The Opposition’s hypocrisy becomes clearer if we see that parties that are now instigating the agitators had promised these very reforms in the past. Clauses 11 and 12 of the 2019 Congress manifesto, under the subhead of Agriculture, Farmers and Farm Labour, reads: “Congress will repeal the Agricultural Produce Market Committees Act and make trade in agricultural produce—including exports and inter-state trade—free from all restrictions. We will establish farmers’ markets with adequate infrastructure and support in large villages and small towns to enable the farmer to bring his/her produce and freely market the same.”

Little wonder that the Opposition’s stance lacks credibility. The other reason behind the intensification of protests despite the government’s attempt to meet the protesters halfway becomes clear if we look at how the agitation is restricted to a certain geography. The APMC system has created an ecosystem of vested interests who feel threatened by the introduction of new laws that are designed to end the APMC monopoly, introduce technological intervention in market and logistics and inject dynamism in supply chain network by linking farms to agri industries.

As Aashish Chandorkar, director of Smahi Foundation, a public policy think tank, writes in Firstpost, “the real benefit of greater market access will come from exports. India has set a target of $60-billion in agriculture exports by 2022. This is where the new farm laws will help. But it will help those who are willing to look beyond their privileged MSP-led status quo lens. Farmers who want the MSP regime alive… may eventually lose out to more enterprising brethren from around the country.”

And therein lies the rub.
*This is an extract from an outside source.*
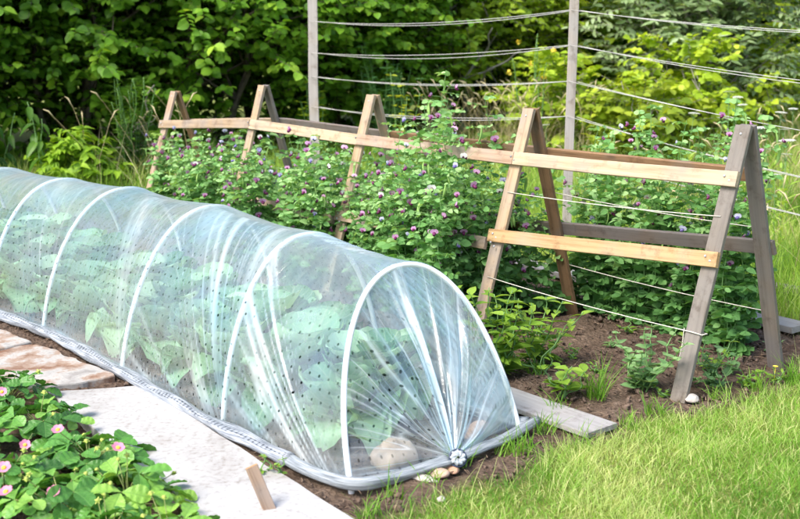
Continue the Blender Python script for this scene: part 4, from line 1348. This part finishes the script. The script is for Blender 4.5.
def shrub_proto(name, leafmat, barkmat, **kw):
    lf, tk = shrub_meshes(**kw)
    r = empty(name, (0, 0, 0))
    lf.build('crown', leafmat, r); tk.build('trunk', barkmat, r)
    return r


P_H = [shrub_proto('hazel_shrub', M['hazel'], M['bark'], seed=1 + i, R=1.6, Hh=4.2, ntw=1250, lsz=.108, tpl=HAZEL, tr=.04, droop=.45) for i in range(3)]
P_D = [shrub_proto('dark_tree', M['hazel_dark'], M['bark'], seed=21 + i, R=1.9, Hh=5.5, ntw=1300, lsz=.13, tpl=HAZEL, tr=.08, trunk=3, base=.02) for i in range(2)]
P_L = [shrub_proto('lime_shrub', M['lime'], M['bark_grey'], seed=41 + i, R=1.55, Hh=3.6, ntw=1000, lsz=.10, tpl=OVAL, tr=.04, bright=.02) for i in range(2)]
P_W = [shrub_proto('willow_shrub', M['willow'], M['bark_grey'], seed=61, R=1.25, Hh=3.4, ntw=800, lsz=.14, tpl=WILLOW, per=(10, 16), tr=.035, droop=.1, wide=1.1)]
P_B = [shrub_proto('meadow_bush', M['lime'], M['bark_grey'], seed=71, R=.75, Hh=1.35, ntw=230, lsz=.11, tpl=OVAL, tw=(.2, .4), tr=.012, bright=.15),
       shrub_proto('meadow_bush', M['yellowleaf'], M['bark_grey'], seed=72, R=.6, Hh=1.2, ntw=130, lsz=.12, tpl=OVAL, tw=(.2, .4), tr=.012, bright=-.12),
       shrub_proto('leafy_bush', M['fern'], M['peastem'], seed=73, R=.42, Hh=.85, ntw=150, lsz=.12, tpl=NETTLE, tw=(.15, .3), tr=.008, bright=.05)]
useds = set()


def put(proto, x, y, label, s=1., zs=1., rz=None, name=None, group=None):
    o = proto if proto.name not in useds else copy_tree(proto)
    useds.add(proto.name)
    tag(o, label, 'tree' if 'tree' in proto.name else 'shrub', group)
    o.location = (x, y, -.02); o.rotation_euler = (0, 0, random.uniform(0, 6.28) if rz is None else rz); o.scale = (s, s, s * zs)
    return o


put(P_H[0], -5.3, 11.4, 'broad leaved dark shrub filling the left picture edge behind the tunnel', 1.0)
put(P_H[1], -3.75, 12.4, 'dense round leaved shrub behind the bright fern-like weed', 1.0)
put(P_H[2], -2.2, 13.0, 'dense broad leaved shrub behind the farthest A-frame', 1.02)
put(P_H[0], -.75, 14.2, 'broad leaved shrub behind the left fence post', 1.0, .95)
put(P_L[0], .75, 16.0, 'yellow-green shrub hanging over the wires between the two posts', 1.1)
put(P_L[1], 2.3, 17.4, 'light green shrub just left of the right fence post', 1.1)
put(P_H[1], 3.6, 18.6, 'mid green shrub right of the right fence post', 1.05)
put(P_W[0], 4.0, 15.0, 'grey-green narrow leaved willow shrub right of the right post', 1.0, 1.0)
put(P_L[0], 5.2, 19.6, 'light leaved shrub behind the willow shrub', 1.15)
put(P_H[2], 7.3, 20.0, 'dark green shrub at the right picture edge above the meadow', 1.15)
put(P_H[0], 9.3, 21.5, 'green shrub beyond the right picture edge', 1.15)
put(P_H[1], -7.2, 11.0, 'green shrub beyond the left picture edge', 1.05)
DG = 'dark trees standing in the shade behind the hedge shrubs'
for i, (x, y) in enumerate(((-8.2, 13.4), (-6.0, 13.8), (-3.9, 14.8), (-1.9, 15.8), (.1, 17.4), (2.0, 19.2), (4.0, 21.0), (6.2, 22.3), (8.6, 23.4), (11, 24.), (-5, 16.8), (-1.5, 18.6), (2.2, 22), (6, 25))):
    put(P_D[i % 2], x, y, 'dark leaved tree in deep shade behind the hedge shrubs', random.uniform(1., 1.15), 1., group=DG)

# bare grey dead branches poking out of the hedge
for (x, y, z, lab, sd) in ((-2.75, 11.2, .55, 'bare grey forked branch in the dark left of the farthest frame', 3), (1.0, 14.3, 1.1, 'bare grey twisted branch between the two fence posts', 8)):
    rnd = random.Random(sd); mb = MB()
    r = empty('dead_branch', (x, y, 0), 0, lab, 'branch')
    for k in range(3):
        a = np.array((-.35 + .1 * k, .3, z - .3)); b = np.array((rnd.uniform(.2, .7), rnd.uniform(-.3, .1), z + rnd.uniform(.0, .5)))
        P = bez_stem(a, b, .2, 10, rnd.uniform(0, 50)); tube(mb, P, np.linspace(.022, .006, 10), 6)
    tube(mb, bez_stem((-.4, .4, -.05), (-.3, .3, z - .2), .1, 8, 3.), np.linspace(.03, .022, 8), 7)
    mb.build('limb', M['bark_grey'], r)

# herbs in front of the hedge
put(P_B[2], -3.0, 10.4, 'bright yellow-green leafy bush behind the tunnel at left', .78, group=None)
make_herb('dock_plant', 'tall dark weed with large hanging leaves at the left edge', 'weed', (-3.85, 10.4, 0), M['dock'], DOCK, .95, 7, .3, .26, None, 33, .14, per=2, pitch=.1, droop=.5)
make_herb('dock_plant', 'tall single stemmed weed with hanging leaves, near the left edge', 'weed', (-3.3, 10.2, 0), M['dock'], DOCK, 1.0, 3, .15, .22, None, 35, .15, per=2, pitch=.0, droop=.5, tint=.6)
make_herb('tall_weed', 'feathery tall weed left of the farthest A-frame', 'weed', (-2.65, 10.9, 0), M['dock'], WILLOW, 1.15, 16, .35, .12, None, 37, .04, tint=.55)
make_herb('sapling', 'small yellow leaved sapling behind the middle A-frame', 'sapling', (.05, 11.6, 0), M['yellowleaf'], OVAL, 1.15, 5, .22, .11, None, 39, .10, tint=.55)
make_herb('sapling', 'yellow-green sapling just right of the left fence post', 'sapling', (-.95, 12.3, 0), M['lime'], OVAL, 1.1, 9, .35, .12, None, 40, .07, tint=.5)
make_herb('green_bush', 'blue-green leafy bush behind the middle A-frame and wires', 'bush', (-.2, 12.9, 0), M['pea'], OVAL, 1.4, 26, .65, .11, None, 41, .06, tint=.3)
put(P_B[1], 2.75, 12.6, 'yellowish leaved bush in the meadow right of the right post', 1.0)
put(P_B[0], 3.5, 13.6, 'light green bush in the meadow beside the yellowish bush', 1.1)
put(P_B[0], 2.0, 13.4, 'light green bush directly right of the right fence post', 1.0, .95)
put(P_B[0], 4.9, 15.6, 'light green bush at the end of meadow below the willow shrub', 1.2)
put(P_B[0], 6.9, 18.4, 'green bush at the far right end of the meadow', 1.3)
r = make_herb('yellow_wildflower', 'tall weed with small yellow flowers left of the right fence post', 'weed', (1.55, 12.8, 0), M['hazel'], NETTLE, 1.5, 5, .3, .09, None, 49, .12, tint=.5)
for (x, z) in ((-.2, 1.45), (-.05, 1.2), (.1, 1.05), (-.3, 1.1), (.2, 1.35)):
    mb = MB(); g_ = rvec(10); scatter(mb, PETAL, np.zeros((10, 3)), g_, rvec(10), .035, .5)
    mb.build('flower_head', M['yellow'], r).location = (x, random.uniform(-.1, .1), z)


# ------------------------------------------------------------------ grass
BL = (np.array([(-.5, 0, 0), (.5, 0, 0), (-.42, .4, .0), (.42, .4, .0), (-.28, .75, .0), (.28, .75, .0), (0, 1, .0)], float),
      np.array([(0, 1, 3), (0, 3, 2), (2, 3, 5), (2, 5, 4), (4, 5, 6)]))


def blades(mb, P, h, wd, lean, tint, bend=.5):
    """curved grass blades"""
    k = len(P); az = RNG.uniform(0, 2 * PI, k); fz = RNG.uniform(0, 2 * PI, k)
    D = np.stack([np.cos(az), np.sin(az), 0 * az], 1); S = np.stack([np.cos(fz), np.sin(fz), 0 * az], 1)
    tv, tf = BL
    y = tv[:, 1]
    h = h * np.ones(k); lean = lean * np.ones(k); wd = wd * np.ones(k)
    out = (lean[:, None] * (y[None] * (1 - bend) + bend * y[None] ** 2)) * h[:, None]
    up = h[:, None] * (y[None] - .25 * lean[:, None] * y[None] ** 2)
    V = P[:, None] + D[:, None] * out[..., None] + S[:, None] * (tv[None, :, 0:1] * wd[:, None, None])
    V[..., 2] += up
    F = tf[None] + (np.arange(k) * len(tv))[:, None, None]
    mb.add(V.reshape(-1, 3), F.reshape(-1, 3), np.repeat(tint * np.ones(k), len(tv)))


def sample(n, x0, x1, y0, y1, cond):
    X = RNG.uniform(x0, x1, n); Y = RNG.uniform(y0, y1, n)
    k = cond(X, Y)
    return np.stack([X[k], Y[k], np.full(k.sum(), -.015)], 1)


def lawn_ok(x, y):
    u, v = toUV(x, y)
    ok = np.where(x < 2.3, y < np.interp(x, LB[:, 0], LB[:, 1]) + .35, True)
    ok &= ~((u > 2.88) & (v < 3.25) & (v > 2.1))
    ok &= ~((v < 2.03) & (u < 4.6) & (v > 1.5))
    ok &= ~((np.abs(v - 3.30) < .1) & (u > 2.72))
    ok &= v < 5.1
    m = soil_mask(x, y)
    return ok & (RNG.random(len(x)) > m) & (m < .97)


mb = MB()
P = sample(150000, -.9, 3.3, 2.3, 5.6, lawn_ok)
n = len(P)
cl = vnoise(P[:, 0], P[:, 1], 6., 1.)
cl2 = vnoise(P[:, 0], P[:, 1], 2.2, 4.)
tint = .36 + .5 * cl2 + .2 * cl + RNG.normal(0, .13, n)
dry = RNG.random(n) < .17 + .25 * np.clip(cl2, 0, 1)
tint = np.where(dry, RNG.uniform(.8, 1., n), np.clip(tint, .02, .75))
edge = soil_mask(P[:, 0], P[:, 1])
h = RNG.uniform(.03, .068, n) * (1 + .5 * cl) + .03 * edge * RNG.random(n)
blades(mb, P, h, RNG.uniform(.0018, .0034, n), RNG.uniform(.15, 1.3, n), tint)
# longer seed stalks at the soil edge
Q = P[RNG.random(n) < .006 + .02 * edge]
blades(mb, Q, RNG.uniform(.10, .19, len(Q)), .0022, RNG.uniform(.1, .6, len(Q)), RNG.uniform(.6, 1., len(Q)))
tag(mb.build('lawn_grass', M['grass']), 'short yellow-green lawn grass in the front right', 'grass', kind='stuff')


def mead_ok(x, y):
    u, v = toUV(x, y)
    return (v > 5.33) & ~((np.abs(v - 6.0) < .08) & (u > 2.2) & (u < 3.85))


mb = MB()
P1 = sample(30000, -.5, 4.5, 5., 10., mead_ok)
P2 = sample(30000, -3.5, 9., 9., 20., lambda x, y: (y < 12.2 + 1.05 * x + 2.5) & mead_ok(x, y))
P3 = sample(9000, -5.0, -.2, 7.2, 12.0, lambda x, y: toUV(x, y)[0] > 8.7)
for P, hs, wd in ((P1, .26, .005), (P2, .42, .007), (P3, .40, .007)):
    n = len(P)
    if n == 0: continue
    cl = vnoise(P[:, 0], P[:, 1], 1.5, 9.)
    tint = np.clip(.42 + .5 * cl + RNG.normal(0, .16, n), .02, 1)
    blades(mb, P, hs * RNG.uniform(.5, 1.3, n), wd * RNG.uniform(.7, 1.3, n), RNG.uniform(.1, .8, n), tint)
tag(mb.build('meadow_grass', M['meadow']), 'long unmown meadow grass behind the pea trellis', 'grass', kind='stuff')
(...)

Notwithstanding the fact that these reforms will erode the interests of commission agents, sub-agents and sundry other intermediaries and chip away at the clout of APMC members and wholesalers while reducing the revenue pie of states that taxes the sales at mandis, the majority of relatively wealthy farmers fear the unknown and the loss of monopoly. They feel apprehensive at the winds of change in a system that has served them well at the cost of keeping the majority of small and marginal farmers out of the loop.

As Arvind Panagariya, professor of economics at Columbia University, writes in The Times of India: “richer farmers, especially from Punjab, see an opportunity in the protests to extract a legal guarantee for a lucrative MSP on all sales whether to the government or private agents. Quite likely, it is this intent that has led them to allege that the real intent of the government behind the reform is to eventually withdraw procurement at MSP when in fact no such link has ever existed.”

However, the government cannot treat the protests as zero sum game. The issue presents a tough political challenge for the prime minister but he must hold the line and resist giving in to pressure tactics. Equally, given the emotive nature of the backlash and sentiment associated with the issue that has seen ageing farmers brave biting cold to stay put for nearly a month on streets, the government must go out of its way to allay the fears (both legit and unfounded) of the protestors and walk the extra mile, if needed to allow some sops without betraying the key tenets of the laws. The need of the hour is persistent, persuasive engagement with farmers. India can ill afford to cancel these reforms.